**Stated task**
Go through the entries below and copy each line containing the word "More".

Scene modeling code data
=-=-=-=-=
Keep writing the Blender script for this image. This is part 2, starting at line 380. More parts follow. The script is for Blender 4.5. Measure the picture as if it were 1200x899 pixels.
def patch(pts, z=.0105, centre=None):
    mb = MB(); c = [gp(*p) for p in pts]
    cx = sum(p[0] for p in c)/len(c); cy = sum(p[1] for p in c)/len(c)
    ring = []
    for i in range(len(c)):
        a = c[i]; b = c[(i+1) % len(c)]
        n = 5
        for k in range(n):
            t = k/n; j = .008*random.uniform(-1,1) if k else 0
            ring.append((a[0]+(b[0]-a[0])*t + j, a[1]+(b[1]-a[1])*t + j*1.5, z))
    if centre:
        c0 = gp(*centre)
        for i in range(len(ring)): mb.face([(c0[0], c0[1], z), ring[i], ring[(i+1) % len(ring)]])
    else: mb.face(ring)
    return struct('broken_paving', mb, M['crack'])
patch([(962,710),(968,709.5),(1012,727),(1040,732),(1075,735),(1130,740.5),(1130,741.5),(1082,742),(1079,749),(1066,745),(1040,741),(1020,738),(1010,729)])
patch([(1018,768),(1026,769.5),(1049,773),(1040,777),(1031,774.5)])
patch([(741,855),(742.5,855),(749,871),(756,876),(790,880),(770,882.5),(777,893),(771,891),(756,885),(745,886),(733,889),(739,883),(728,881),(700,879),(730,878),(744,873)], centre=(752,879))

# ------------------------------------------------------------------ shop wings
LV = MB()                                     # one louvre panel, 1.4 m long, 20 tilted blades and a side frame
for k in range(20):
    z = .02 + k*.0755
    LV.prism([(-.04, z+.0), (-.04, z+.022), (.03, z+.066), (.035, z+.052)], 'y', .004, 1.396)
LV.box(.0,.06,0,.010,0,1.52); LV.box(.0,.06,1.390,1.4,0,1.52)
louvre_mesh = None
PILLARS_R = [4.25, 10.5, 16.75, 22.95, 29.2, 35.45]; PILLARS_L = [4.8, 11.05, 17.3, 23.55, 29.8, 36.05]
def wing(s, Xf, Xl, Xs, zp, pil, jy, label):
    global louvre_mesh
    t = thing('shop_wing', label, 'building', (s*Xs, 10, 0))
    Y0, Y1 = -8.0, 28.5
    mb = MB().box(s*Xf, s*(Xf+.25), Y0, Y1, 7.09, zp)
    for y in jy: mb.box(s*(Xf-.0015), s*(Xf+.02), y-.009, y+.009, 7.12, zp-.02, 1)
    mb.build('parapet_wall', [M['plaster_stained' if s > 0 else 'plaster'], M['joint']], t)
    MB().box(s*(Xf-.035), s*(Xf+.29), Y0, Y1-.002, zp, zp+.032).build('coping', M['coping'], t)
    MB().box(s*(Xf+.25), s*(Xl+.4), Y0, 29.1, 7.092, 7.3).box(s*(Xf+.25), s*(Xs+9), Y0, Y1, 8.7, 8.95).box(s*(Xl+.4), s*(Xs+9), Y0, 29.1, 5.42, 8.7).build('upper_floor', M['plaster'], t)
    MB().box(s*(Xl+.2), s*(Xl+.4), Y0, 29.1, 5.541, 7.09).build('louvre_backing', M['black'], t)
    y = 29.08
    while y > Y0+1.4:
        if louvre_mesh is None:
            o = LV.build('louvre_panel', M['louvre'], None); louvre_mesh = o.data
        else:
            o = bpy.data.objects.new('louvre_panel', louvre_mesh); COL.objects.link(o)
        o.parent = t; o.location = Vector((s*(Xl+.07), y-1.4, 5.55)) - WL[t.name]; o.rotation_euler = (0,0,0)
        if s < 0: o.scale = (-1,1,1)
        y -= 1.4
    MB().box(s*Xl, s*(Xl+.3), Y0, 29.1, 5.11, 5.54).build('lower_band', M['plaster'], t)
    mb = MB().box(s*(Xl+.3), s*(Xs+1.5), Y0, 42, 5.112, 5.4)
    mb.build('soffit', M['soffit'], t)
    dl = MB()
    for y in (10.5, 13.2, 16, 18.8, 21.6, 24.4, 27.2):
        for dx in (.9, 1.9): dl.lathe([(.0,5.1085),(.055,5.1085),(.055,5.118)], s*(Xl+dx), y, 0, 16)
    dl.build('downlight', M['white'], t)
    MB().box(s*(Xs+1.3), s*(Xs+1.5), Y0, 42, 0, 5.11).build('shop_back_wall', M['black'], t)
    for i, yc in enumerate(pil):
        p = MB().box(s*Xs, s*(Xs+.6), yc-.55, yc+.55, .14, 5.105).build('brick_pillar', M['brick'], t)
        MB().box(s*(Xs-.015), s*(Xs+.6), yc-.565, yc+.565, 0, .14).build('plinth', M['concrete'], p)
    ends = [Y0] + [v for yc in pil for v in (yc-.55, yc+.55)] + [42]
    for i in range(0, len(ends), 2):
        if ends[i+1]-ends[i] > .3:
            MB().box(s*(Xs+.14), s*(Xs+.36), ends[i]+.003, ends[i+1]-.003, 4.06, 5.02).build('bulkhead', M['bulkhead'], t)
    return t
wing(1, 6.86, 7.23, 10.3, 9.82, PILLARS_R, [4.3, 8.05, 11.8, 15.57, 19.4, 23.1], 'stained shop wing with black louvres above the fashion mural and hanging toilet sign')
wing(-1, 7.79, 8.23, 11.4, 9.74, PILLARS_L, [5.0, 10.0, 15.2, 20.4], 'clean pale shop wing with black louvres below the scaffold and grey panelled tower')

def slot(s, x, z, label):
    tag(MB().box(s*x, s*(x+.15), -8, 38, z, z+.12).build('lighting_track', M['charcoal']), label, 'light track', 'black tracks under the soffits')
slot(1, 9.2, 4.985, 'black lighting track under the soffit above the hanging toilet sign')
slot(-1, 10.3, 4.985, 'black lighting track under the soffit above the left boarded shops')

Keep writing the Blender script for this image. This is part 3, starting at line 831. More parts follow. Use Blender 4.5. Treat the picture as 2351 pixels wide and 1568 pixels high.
=-=-=-=-=
**Answer to this task**
Keep writing the Blender script for this image. This is part 2, starting at line 380. More parts follow. The script is for Blender 4.5. Measure the picture as if it were 1200x899 pixels.
Keep writing the Blender script for this image. This is part 3, starting at line 831. More parts follow. Use Blender 4.5. Treat the picture as 2351 pixels wide and 1568 pixels high.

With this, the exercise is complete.